- Uniswap charted a classic rising wedge breakdown on the 12H chart.
- On-chain metrics warrant caution for the UNI bulls.
- 100-SMA cushions the immediate downside.
Uniswap (UNI/USD) turns positive for the first time in five trading sessions this Saturday. The No. 30 coin attempts a bounce from two-week lows of $3.11, as the bears take a breather before the next push lower. At the press time, the price trades around $3.35, adding 2.50% over the 24 hours while on track for a 10% weekly loss.
UNI/USD: 12-hour chart
As observed in the 12-hour (12H) chart, Uniswap has confirmed a classic rising wedge breakdown on Wednesday and since then it has been in a bearish consolidation phase.
The horizontal 100-simple moving average (SMA) at $3.10 has saved the day for the UNI bulls, for now, as the bearish Relative Strength Index (RSI) has recovered from the troughs and turned flat, currently at 45.83.
A breach of the 100-SMA support could intensify the selling pressure, exposing the measured pattern target at $1.068. Alternatively, acceptance above the bearish 21-SMA at $3.68 is critical to negate the near-term downside bias.

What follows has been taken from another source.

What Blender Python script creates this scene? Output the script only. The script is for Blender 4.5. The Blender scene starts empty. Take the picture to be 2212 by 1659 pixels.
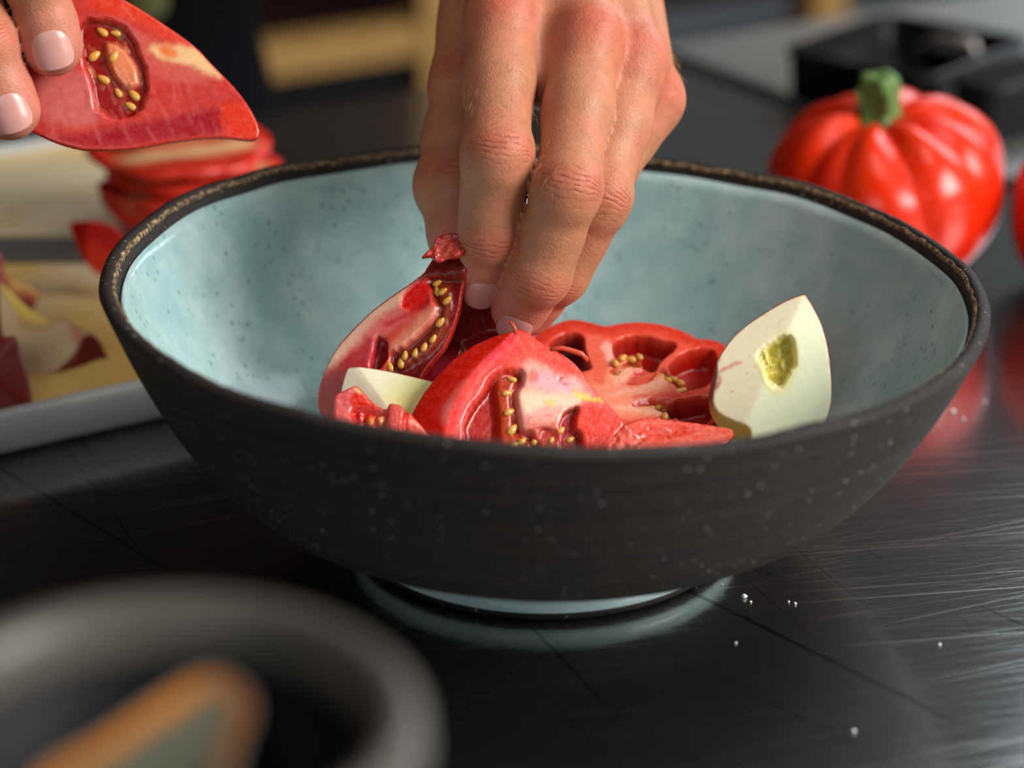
import bpy, math, random
import numpy as np
from mathutils import Vector, Matrix

# ------------------------------------------------------------------ camera, world, lights, exposure
S = bpy.context.scene
COL = S.collection
F_PX = 5222.0
CAM = np.array([-0.0098, -0.673606, 0.32966404]); PITCH = 0.39365757
cd = bpy.data.cameras.new('camera'); co = bpy.data.objects.new('camera', cd); COL.objects.link(co)
co.location = CAM; co.rotation_euler = (math.pi/2 - PITCH, 0, 0)
cd.sensor_width = 36.0; cd.lens = 36.0*F_PX/2212.0; cd.clip_start = 0.02
cd.dof.use_dof = True; cd.dof.focus_distance = 0.722; cd.dof.aperture_fstop = 5.6; cd.dof.aperture_blades = 0
S.camera = co
S.view_settings.view_transform = 'Standard'; S.view_settings.look = 'None'
S.view_settings.exposure = 0.0; S.view_settings.gamma = 1.0; S.view_settings.use_curve_mapping = False
w = bpy.data.worlds.new('room_light'); S.world = w; w.use_nodes = True
bg = w.node_tree.nodes['Background']; bg.inputs[0].default_value = (0.80, 0.95, 1.0, 1); bg.inputs[1].default_value = 0.018

def area(name, loc, target, size, power, color=(1, 1, 1)):
    l = bpy.data.lights.new(name, 'AREA'); l.shape = 'RECTANGLE'; l.size, l.size_y = size
    l.energy = power; l.color = color
    o = bpy.data.objects.new(name, l); COL.objects.link(o); o.location = loc
    o.rotation_euler = (Vector(target)-Vector(loc)).to_track_quat('-Z', 'Y').to_euler()
    return o
area('window_light', (1.95, -0.75, 1.30), (0, 0, 0.05), (1.4, 1.2), 100, (1.0, 0.97, 0.93))
area('front_fill_light', (-0.7, -2.3, 1.25), (0, 0, 0.05), (1.3, 1.0), 11, (0.95, 0.98, 1.0))  # added fill from the front, for rim, foot and cut faces
area('rear_window_light', (1.55, 2.2, 1.35), (0, 0.1, 0.05), (1.5, 1.2), 27, (0.85, 0.93, 1.0))
area('ceiling_lamp', (0.35, 0.1, 1.7), (0.1, 0.1, 0), (0.7, 0.7), 5, (1.0, 0.95, 0.88))
area('back_wall_fill', (0.6, 2.0, 1.7), (0.4, 3.2, 0.4), (0.8, 0.8), 9, (1.0, 0.97, 0.92))  # added fill that brightens the back wall

# ------------------------------------------------------------------ geometry helpers
def un(px, py, d):
    """point seen at a pixel of the photograph, d metres along the view axis"""
    X = (px-1106)/F_PX*d; U = -(py-829.5)/F_PX*d
    return np.array([CAM[0]+X, CAM[1]+d*math.cos(PITCH)+U*math.sin(PITCH), CAM[2]-d*math.sin(PITCH)+U*math.cos(PITCH)])
def onz(px, py, z):
    a = un(px, py, 1.0); t = (z-CAM[2])/(a-CAM)[2]
    return CAM+t*(a-CAM)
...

Despite the recovery attempt, the downside in Uniswap appears more compelling amid downbeat fundamentals, in the face of a slump in network growth, as indicated by Santiment, a leading provider of on-chain metrics.
“In the last seven days, the number of new addresses decreased significantly. The addresses topped 2,300 on November 17 but slumped to 1,146 by November 26, representing a 50% decline. The downtrend in network growth is a red flag for price growth in the short term,” FXStreet’s Cryptocurrencies News Editor John Isige explains.